The Supreme Court today directed the Centre to respond to a plea seeking to declare the provisions of Muslim Personal Law (Shariat) validating the practice of polygamy and 'nikah halala' as unconstitutional.
A bench comprising Chief Justice Dipak Misra and Justices A M Khanwilkar and D Y Chandrachud, while issuing notice to the Centre and the National Commission for Women, also ordered tagging of the petition with other similar pleas which have already been referred to a five-judge constitution bench for further hearing.
The order came on a separate petition, filed by Lucknow resident Naish Hasan.
Senior lawyer V K Shukla and advocate Ashwini Kumar Upadhyay representing Hasan said similar pleas have already been admitted for hearing by a five-judge constitution bench.
"Declare Section 2 of the Muslim Personal Law (Shariat) Application Act, 1937, unconstitutional and violative of Articles 14(Equality before law), 15 (Prohibition of discrimination on grounds of religion, race, caste, sex or place of birth) and 21 (Protection of life and personal liberty) of the Constitution, insofar as it seeks to recognise and validate the practice of Polygamy, Nikah Halala, Nikah Mutah and Nikah Misyar," the plea said.
Naish Hasan, in the fresh petition, said the pivotal issue that needed to be answered was whether under a secular Constitution, women, merely by virtue of their religious identity, can be relegated to a status significantly more vulnerable than their counterparts professing other faiths.
"The practices under challenge [Polygamy, Nikah Halala, Nikah Mutah and Nikah Misyar] are practices which impact the social status and dignity of Muslim women and render them unequal and vulnerable qua men belonging to their own community; women belonging to other communities and also Muslim women outside India," Hasan said.
'Nikah Mutah' and 'Nikah Misyar' are both temporary marriages where the duration of the relationship is specified and agreed upon in advance.
The apex court had on March 26 referred a batch of pleas challenging the practice of polygamy and others to the constitution bench.
The bench had considered the submission that an earlier five-judge constitution bench, in its 2017 verdict, had kept open the issue of polygamy and 'nikah halala' while quashing triple talaq.
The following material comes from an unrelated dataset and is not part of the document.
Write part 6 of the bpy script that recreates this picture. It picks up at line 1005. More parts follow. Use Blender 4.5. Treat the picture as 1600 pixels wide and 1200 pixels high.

While polygamy allows a Muslim man to have four wives, 'nikah halala' deals with the process in which a Muslim woman, who wants to remarry her husband after divorce, has to first marry another person and get divorce from him after consummation.
By a majority of 3:2, a five-judge constitution bench, on August 22 last year, had banned the 1,400 year-old practice of instant 'triple talaq' among Sunni Muslims and set it aside on several grounds including that it was against the basic tenets of the Holy Quran and violated the Islamic law Shariat.